Reshoring Update


Is American manufacturing experiencing a re-birth? There has been plenty of controversy on this question over the past year or two, but there’s no doubt that it’s doing well. Dow Chemical just secured a $4 billion investment, Flextronics announced its plans to create a $32 billion product innovation center in Silicon Valley, and Airbus decided to build a $600 million assembly line in Alabama to produce its jetliners. It seems major manufacturing firms are choosing to come back to America, a process called “re-shoring” as opposed to offshoring. What’s driving this trend?

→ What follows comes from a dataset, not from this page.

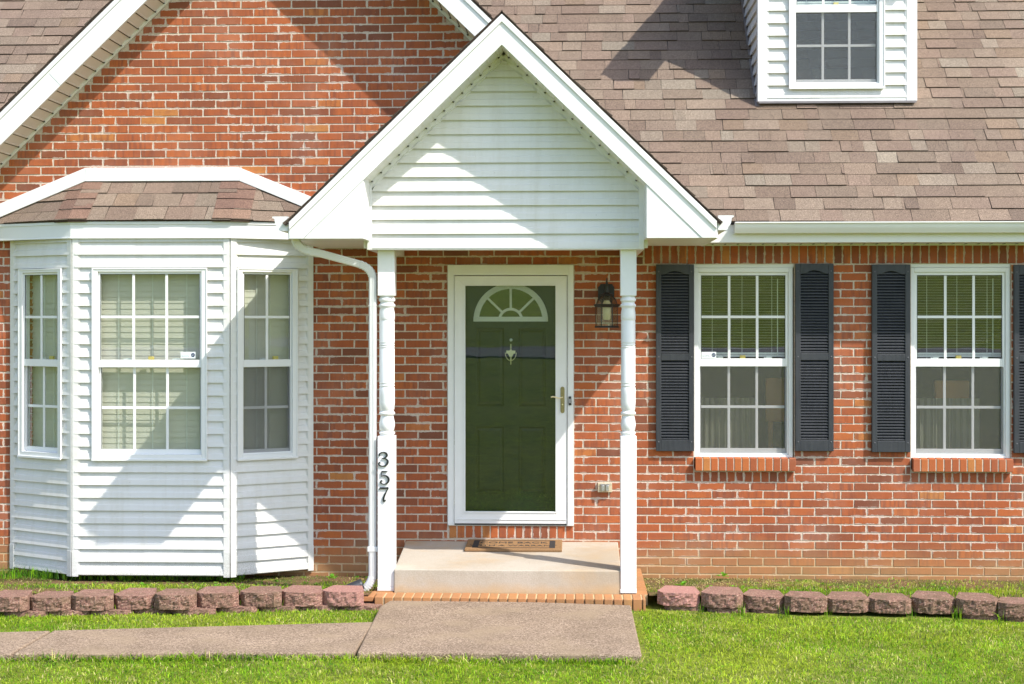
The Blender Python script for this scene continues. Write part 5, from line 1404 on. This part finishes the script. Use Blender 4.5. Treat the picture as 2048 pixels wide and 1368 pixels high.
# ================================================================== GRASS
def inpoly(x, y, poly):
    c = np.zeros(x.shape, bool); n = len(poly)
    for i in range(n):
        (x0, y0), (x1, y1) = poly[i], poly[(i + 1) % n]
        c ^= ((y0 > y) != (y1 > y)) & (x < (x1 - x0) * (y - y0) / (y1 - y0 + 1e-12) + x0)
    return c
def vnoise(x, y, f, s=0):
    r = np.zeros_like(x)
    for k, (a, b, c) in enumerate(((1, .3, 0), (-.4, 1.1, 2), (.8, -.9, 4), (1.7, .6, 1), (-1.2, 1.9, 5))):
        r += np.sin((a * x + b * y) * f + c + s * 1.7 + 1.3 * np.sin((b * x - a * y) * f * .7 + s)) / (1 + k * .35)
    return r / 3.2
PAL = np.array([(.115, .285, .008), (.205, .400, .012), (.300, .465, .020), (.410, .510, .040), (.58, .56, .20), (.60, .50, .26), (.050, .150, .012)])
def blades(x, y, z0, h, w, colidx, lean=.55, name='grass', mat=None, straw=None):
    n = len(x); ang = rng.uniform(0, 2 * np.pi, n); la = rng.uniform(0, 2 * np.pi, n)
    ln = np.abs(rng.normal(0, lean, n)) * h
    dx, dy = np.cos(ang) * w / 2, np.sin(ang) * w / 2; lx_, ly_ = np.cos(la) * ln, np.sin(la) * ln
    P = np.zeros((n, 5, 3), dtype=np.float32)
    for k, (s, t, bnd) in enumerate(((-1, 0, 0), (1, 0, 0), (1, .55, .35), (-1, .55, .35), (0, 1, 1))):
        ws = 1 if t == 0 else .85
        P[:, k, 0] = x + s * dx * ws + lx_ * bnd; P[:, k, 1] = y + s * dy * ws + ly_ * bnd; P[:, k, 2] = z0 + h * (t if t < 1 else np.maximum(.25, 1 - .35 * ln / np.maximum(h, 1e-4)))
    base = np.arange(n)[:, None] * 5
    tris = (base[:, :, None] + np.array([[0, 1, 2], [0, 2, 3], [3, 2, 4]])[None]).reshape(-1)
    me = bpy.data.meshes.new(name); me.vertices.add(n * 5); me.vertices.foreach_set('co', P.ravel())
    nl = n * 9; me.loops.add(nl); me.loops.foreach_set('vertex_index', tris.astype(np.int32))
    me.polygons.add(n * 3); me.polygons.foreach_set('loop_start', np.arange(0, nl, 3, dtype=np.int32))
    me.update(calc_edges=True)
    c = PAL[colidx] * rng.uniform(.42, 1.42, (n, 1)) * (1 + .22 * vnoise(x, y, 5.5, 9) + .12 * vnoise(x, y, 17, 2))[:, None]; c = np.repeat(np.concatenate([c, np.ones((n, 1))], 1), 5, axis=0).astype(np.float32)
    a = me.attributes.new('col', 'FLOAT_COLOR', 'POINT'); a.data.foreach_set('color', c.ravel())
    me.materials.append(mat or M['blade'])
    o = bpy.data.objects.new(name, me); SC.collection.objects.link(o); return o
def choose(x, y, dry=.0):
    n = len(x); v = .5 + .5 * vnoise(x, y, 2.3, 1) + rng.normal(0, .22, n); fine = vnoise(x, y, 9, 3)
    v = v + .12 * fine
    idx = np.select([v < .12, v < .38, v < .66, v < .90], [0, 1, 2, 3], 3)
    r = rng.random(n); pt = np.clip(.10 + .20 * vnoise(x, y, 4.3, 7) + .12 * vnoise(x, y, 13, 6) + dry, .02, .9)
    idx = np.where(r < pt * .6, 4, idx); idx = np.where((r >= pt * .6) & (r < pt), 5, idx); idx = np.where((r > .93), 6, idx)
    return idx
apron = [(ax0 - .1, 0), (ax0 - .1, yf_), (ax1, yf_ - .02), (rx1, yb_), (rx1, 0)]
pathp = [B0, C0, D0, D1, C1, B1]
# main lawn in front of the blocks
N_ = 300000
x = rng.uniform(-6.2, 6.2, N_); y = rng.uniform(-6.2, -1.40, N_)
keep = rng.random(N_) < np.where(y > -4.3, 1.0, .35)
keep &= np.abs(x) < 5.2 + rng.random(N_)
lb = np.where(x < 0, LB_Y(x) - .012, RB_Y(x) - .012); keep &= y < lb
keep &= ~inpoly(x, y, A) & ~inpoly(x, y, pathp) & ~inpoly(x, y, apron)
x, y = x[keep], y[keep]
# bare soil seam along the right of the slab
seam = (x > A[4][0] - .02) & (x < A[3][0] + .09) & (y > A[3][1] - .03) & (x < A[4][0] + (A[3][0] - A[4][0]) * (A[4][1] - y) / (A[4][1] - A[3][1]) + .055)
kk = ~(seam & (rng.random(len(x)) < .85)); x, y = x[kk], y[kk]
h = rng.uniform(.014, .038, len(x)) * (1 + .25 * vnoise(x, y, 3, 2))
g1_ = blades(x, y, ground_z(y) - .003, h, rng.uniform(.0028, .0054, len(x)), choose(x, y), 1.1)
tag(g1_, 'short green and straw coloured grass of the lawn', kind='stuff')
# fringe of longer blades at slab and path edges
def edge(p, q, n, inset=.03):
    t = rng.random(n); d = np.array([q[0] - p[0], q[1] - p[1]]); nrm = np.array([d[1], -d[0]]) / np.hypot(*d)
    o_ = rng.uniform(0, inset, n); return p[0] + d[0] * t + nrm[0] * o_, p[1] + d[1] * t + nrm[1] * o_
ex, ey = [], []
for p, q, n in ((A[3], A[2], 900), (B1, C1, 1000), (C1, D1, 600), (C0, B0, 600)):
    a, b = edge(p, q, n, .035); 
    if p is A[3] or p is B1 or p is C1: b = np.minimum(b, b); sgn = -1
    yline = p[1] + (q[1] - p[1]) * (a - p[0]) / (q[0] - p[0])
    off = rng.uniform(.002, .035, n); b = yline - off if p is not C0 else yline + off
    ex.append(a); ey.append(b)
ex, ey = np.concatenate(ex), np.concatenate(ey)
eg = blades(ex, ey, np.zeros(len(ex)), rng.uniform(.022, .070, len(ex)) * (1 + .4 * vnoise(ex, ey, 6, 4)), rng.uniform(.004, .007, len(ex)), choose(ex, ey, .08), 1.3, 'edge_grass'); tag(eg, 'longer grass along the edge of the path and slab', kind='stuff')
# grass on the beds
N_ = 60000
x = rng.uniform(-6, 6, N_); y = rng.uniform(-1.55, -.02, N_)
keep = np.where(x < 0, (y > LB_Y(x) + .21), (y > RB_Y(x) + .21))
keep &= ((x < lx0_ - .005) | (x > rx1))
den = np.clip(.50 + .45 * vnoise(x, y, 2.0, 5), .06, 1) * np.interp(-y, [0, .12, .45, .9], [.04, .14, .7, 1.0])
den = np.where((x > rx1) & (x < rx1 + .65), den * .15, den)
keep &= rng.random(N_) < den; x, y = x[keep], y[keep]
bz = .002 + .085 * np.clip((-y - .45) / .75, 0, 1)
hb = rng.uniform(.02, .05, len(x)); hb = np.where((x < BWR + .1) & (y > -.72), rng.uniform(.010, .026, len(x)), hb)
g2 = blades(x, y, bz - .004, hb, rng.uniform(.003, .006, len(x)), choose(x, y, -.03), .8, 'bed_grass'); tag(g2, 'patchy grass growing between the wall and the edging blocks', kind='stuff')
# dead clippings lying on the soil
N_ = 16000; x = rng.uniform(-6, 6, N_); y = -np.abs(rng.normal(0, .45, N_)) - .02
keep = ((x < lx0_ - .005) | (x > rx1)) & (y > -1.3) & (rng.random(N_) < np.where((x > rx1) & (x < 1.9), 1, .35)); x, y = x[keep], y[keep]
bz = .002 + .085 * np.clip((-y - .45) / .75, 0, 1)
g3 = blades(x, y, bz, rng.uniform(.006, .018, len(x)), rng.uniform(.003, .006, len(x)), rng.choice([4, 5, 5], len(x)), 2.6, 'dry_clippings'); tag(g3, 'dry straw coloured clippings on the soil by the wall', kind='stuff')
tx, ty = [], []
for L_ in (Lpx, Rpx):
    for (p0, p1) in zip(L_, L_[1:]):
        if rng.random() < .25: continue
        a, b = gp_(p0[0], p0[1] + 3, zb_), gp_(p1[0], p1[1] + 3, zb_); m = int(rng.integers(5, 30))
        tx += list((a[0] + b[0]) / 2 + rng.normal(0, .018, m)); ty += list((a[1] + b[1]) / 2 - .01 + rng.normal(0, .012, m))
tx, ty = np.array(tx), np.array(ty)
g5 = blades(tx, ty, np.full(len(tx), .0), rng.uniform(.05, .13, len(tx)), rng.uniform(.003, .006, len(tx)), rng.choice([0, 1, 2, 6], len(tx)), .35, 'tufts'); tag(g5, 'grass tufts growing in the joints between the edging blocks', kind='stuff')
# tall blades under the bay
N_ = 1500; x = rng.uniform(BWL - .1, BXR + .1, N_); y = rng.uniform(-.37, -.15, N_)
g4 = blades(x, y, np.full(N_, .02), rng.uniform(.05, .11, N_), rng.uniform(.003, .006, N_), rng.choice([0, 1, 6, 6], N_), .6, 'shaded_grass'); tag(g4, 'long dark grass in the shade under the bay', kind='stuff')
# small leafy weeds
wd = SG(); 
def weed(cx, cy, cz, s, n, col):
    for k in range(n):
        a = random.uniform(0, 6.28); el = random.uniform(.25, 1.1); L = s * random.uniform(.5, 1); w = L * .38
        d = Vector((math.cos(a) * math.cos(el), math.sin(a) * math.cos(el), math.sin(el))); sd = Vector((-math.sin(a), math.cos(a), 0)); b0 = Vector((cx, cy, cz)) + d * L * .35 + Vector((random.uniform(-.5, .5), random.uniform(-.5, .5), 0)) * s * .6
        tip = b0 + d * L - Vector((0, 0, L * .25)); m1 = b0 + d * L * .5
        c = tuple(x * random.uniform(.75, 1.25) for x in col)
        wd.q([b0, m1 + sd * w, tip, m1 - sd * w], c)
for k in range(230):
    if random.random() < .5: X = random.uniform(-4.9, lx0_ - .05)
    else: X = random.uniform(rx1 + .1, 4.4)
    Y = -random.uniform(.08, 1.15)
    if (X > rx1 and X < rx1 + .5) and random.random() < .6: continue
    weed(X, Y, .01 + bedz(Y), random.uniform(.012, .032), random.randint(4, 9), random.choice([(.12, .30, .02), (.16, .36, .03), (.22, .38, .05)]))
for (px, py, s) in ((1446, 1146, .05), (290, 1166, .045), (403, 1168, .035), (668, 1150, .05), (1366, 1164, .05), (430, 1166, .03), (1700, 1180, .03)):
    X, Y = gp_(px, py + 8, .03); weed(X, Y, .03, s, 14, (.14, .34, .02))
for k in range(150):
    X = random.uniform(-4.6, 4.6); Y = random.uniform(-3.7, -1.9)
    if any(inpoly(np.array([X]), np.array([Y]), P_)[0] for P_ in (A, pathp)): continue
    weed(X, Y, .02, random.uniform(.010, .022), 6, (.13, .30, .02))
wo = wd.build('weeds', mat=M['blade']); tag(wo, 'small broad leaved weeds scattered in the grass', kind='stuff')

There seem to be a few factors afoot here. First, the cost gap of energy and labor has narrowed. Energy is now abundant and cheap here with the fracking boom hitting its full stride. This energy abundance is making the U.S. much more competitive, especially in the chemicals industry. Additionally, firms are not saving as much on wages overseas as they once were. Wages have been rising consistently in places like China, whose minimum wage nearly doubled from 2008 to 2013 — and will continue to increase, since minimum wage increases are required by law there.

Secondly, just as in real estate, location is everything. With the costs of production narrowing, firms are prepared to pay to be closer to their primary customer base. It allows for greater flexibility, more accurate demand forecasts, and closer alignment between R&D and production.

Thirdly, the importance of business environment and regulatory framework has been instrumental. It’s a double-edged sword, however. The United States has stronger laws to provide firms with intellectual property protection and higher safety standards; however, high corporate taxes and uncertainty about how regulations will change in the future has had negative impactfuls as well.

These are all very good signs for American manufacturing, which had been suffering for some time against global competition. Don’t expect the facilities in China or India to close and move to America, however. There’s still plenty of demand to justify their continued operations. They will probably just expand their operations to wherever the growth is originating from; and right now that just happens to be in America.